# What is required:
Return each line of the material verbatim.
:::
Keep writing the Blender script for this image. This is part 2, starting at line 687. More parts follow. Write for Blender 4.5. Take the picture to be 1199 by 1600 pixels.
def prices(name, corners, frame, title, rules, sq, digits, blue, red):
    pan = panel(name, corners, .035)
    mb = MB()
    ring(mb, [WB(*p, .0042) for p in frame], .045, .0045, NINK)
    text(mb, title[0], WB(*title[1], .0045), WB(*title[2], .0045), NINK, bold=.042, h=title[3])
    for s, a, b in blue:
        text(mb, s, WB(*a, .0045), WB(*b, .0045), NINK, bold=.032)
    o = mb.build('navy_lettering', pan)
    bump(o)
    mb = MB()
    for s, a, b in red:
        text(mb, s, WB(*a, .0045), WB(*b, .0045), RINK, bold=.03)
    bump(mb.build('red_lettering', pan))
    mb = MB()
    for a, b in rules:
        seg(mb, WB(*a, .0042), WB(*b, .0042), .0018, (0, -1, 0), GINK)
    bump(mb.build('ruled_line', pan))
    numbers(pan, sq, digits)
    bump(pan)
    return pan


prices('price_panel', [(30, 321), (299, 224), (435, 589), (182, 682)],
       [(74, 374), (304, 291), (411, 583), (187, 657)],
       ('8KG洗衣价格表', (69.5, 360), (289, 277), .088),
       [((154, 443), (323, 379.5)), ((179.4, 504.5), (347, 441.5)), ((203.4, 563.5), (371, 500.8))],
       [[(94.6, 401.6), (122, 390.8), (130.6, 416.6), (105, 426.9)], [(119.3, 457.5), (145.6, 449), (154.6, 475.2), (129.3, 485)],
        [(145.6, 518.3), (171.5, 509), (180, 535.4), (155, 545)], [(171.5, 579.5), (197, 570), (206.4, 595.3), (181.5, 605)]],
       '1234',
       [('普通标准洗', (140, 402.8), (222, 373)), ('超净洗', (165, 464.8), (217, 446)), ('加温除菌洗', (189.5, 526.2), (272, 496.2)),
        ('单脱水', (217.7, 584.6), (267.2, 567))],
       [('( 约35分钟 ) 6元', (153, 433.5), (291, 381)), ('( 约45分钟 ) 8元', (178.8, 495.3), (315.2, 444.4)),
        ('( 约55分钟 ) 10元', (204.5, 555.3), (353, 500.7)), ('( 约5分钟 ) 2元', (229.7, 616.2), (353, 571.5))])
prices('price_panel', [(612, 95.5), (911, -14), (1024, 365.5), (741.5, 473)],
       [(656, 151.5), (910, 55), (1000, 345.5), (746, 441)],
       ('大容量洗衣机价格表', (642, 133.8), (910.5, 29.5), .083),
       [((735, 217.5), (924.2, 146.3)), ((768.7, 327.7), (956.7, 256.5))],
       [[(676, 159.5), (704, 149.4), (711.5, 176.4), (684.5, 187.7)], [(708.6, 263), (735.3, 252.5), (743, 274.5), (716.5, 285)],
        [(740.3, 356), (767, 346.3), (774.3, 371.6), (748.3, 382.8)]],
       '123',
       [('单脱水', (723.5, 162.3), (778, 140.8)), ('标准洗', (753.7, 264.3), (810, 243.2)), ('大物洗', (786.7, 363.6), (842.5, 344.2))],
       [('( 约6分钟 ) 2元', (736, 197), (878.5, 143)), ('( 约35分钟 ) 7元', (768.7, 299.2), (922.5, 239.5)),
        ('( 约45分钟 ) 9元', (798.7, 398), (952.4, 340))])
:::
# The result:
Keep writing the Blender script for this image. This is part 2, starting at line 687. More parts follow. Write for Blender 4.5. Take the picture to be 1199 by 1600 pixels.
def prices(name, corners, frame, title, rules, sq, digits, blue, red):
    pan = panel(name, corners, .035)
    mb = MB()
    ring(mb, [WB(*p, .0042) for p in frame], .045, .0045, NINK)
    text(mb, title[0], WB(*title[1], .0045), WB(*title[2], .0045), NINK, bold=.042, h=title[3])
    for s, a, b in blue:
        text(mb, s, WB(*a, .0045), WB(*b, .0045), NINK, bold=.032)
    o = mb.build('navy_lettering', pan)
    bump(o)
    mb = MB()
    for s, a, b in red:
        text(mb, s, WB(*a, .0045), WB(*b, .0045), RINK, bold=.03)
    bump(mb.build('red_lettering', pan))
    mb = MB()
    for a, b in rules:
        seg(mb, WB(*a, .0042), WB(*b, .0042), .0018, (0, -1, 0), GINK)
    bump(mb.build('ruled_line', pan))
    numbers(pan, sq, digits)
    bump(pan)
    return pan


prices('price_panel', [(30, 321), (299, 224), (435, 589), (182, 682)],
       [(74, 374), (304, 291), (411, 583), (187, 657)],
       ('8KG洗衣价格表', (69.5, 360), (289, 277), .088),
       [((154, 443), (323, 379.5)), ((179.4, 504.5), (347, 441.5)), ((203.4, 563.5), (371, 500.8))],
       [[(94.6, 401.6), (122, 390.8), (130.6, 416.6), (105, 426.9)], [(119.3, 457.5), (145.6, 449), (154.6, 475.2), (129.3, 485)],
        [(145.6, 518.3), (171.5, 509), (180, 535.4), (155, 545)], [(171.5, 579.5), (197, 570), (206.4, 595.3), (181.5, 605)]],
       '1234',
       [('普通标准洗', (140, 402.8), (222, 373)), ('超净洗', (165, 464.8), (217, 446)), ('加温除菌洗', (189.5, 526.2), (272, 496.2)),
        ('单脱水', (217.7, 584.6), (267.2, 567))],
       [('( 约35分钟 ) 6元', (153, 433.5), (291, 381)), ('( 约45分钟 ) 8元', (178.8, 495.3), (315.2, 444.4)),
        ('( 约55分钟 ) 10元', (204.5, 555.3), (353, 500.7)), ('( 约5分钟 ) 2元', (229.7, 616.2), (353, 571.5))])
prices('price_panel', [(612, 95.5), (911, -14), (1024, 365.5), (741.5, 473)],
       [(656, 151.5), (910, 55), (1000, 345.5), (746, 441)],
       ('大容量洗衣机价格表', (642, 133.8), (910.5, 29.5), .083),
       [((735, 217.5), (924.2, 146.3)), ((768.7, 327.7), (956.7, 256.5))],
       [[(676, 159.5), (704, 149.4), (711.5, 176.4), (684.5, 187.7)], [(708.6, 263), (735.3, 252.5), (743, 274.5), (716.5, 285)],
        [(740.3, 356), (767, 346.3), (774.3, 371.6), (748.3, 382.8)]],
       '123',
       [('单脱水', (723.5, 162.3), (778, 140.8)), ('标准洗', (753.7, 264.3), (810, 243.2)), ('大物洗', (786.7, 363.6), (842.5, 344.2))],
       [('( 约6分钟 ) 2元', (736, 197), (878.5, 143)), ('( 约35分钟 ) 7元', (768.7, 299.2), (922.5, 239.5)),
        ('( 约45分钟 ) 9元', (798.7, 398), (952.4, 340))])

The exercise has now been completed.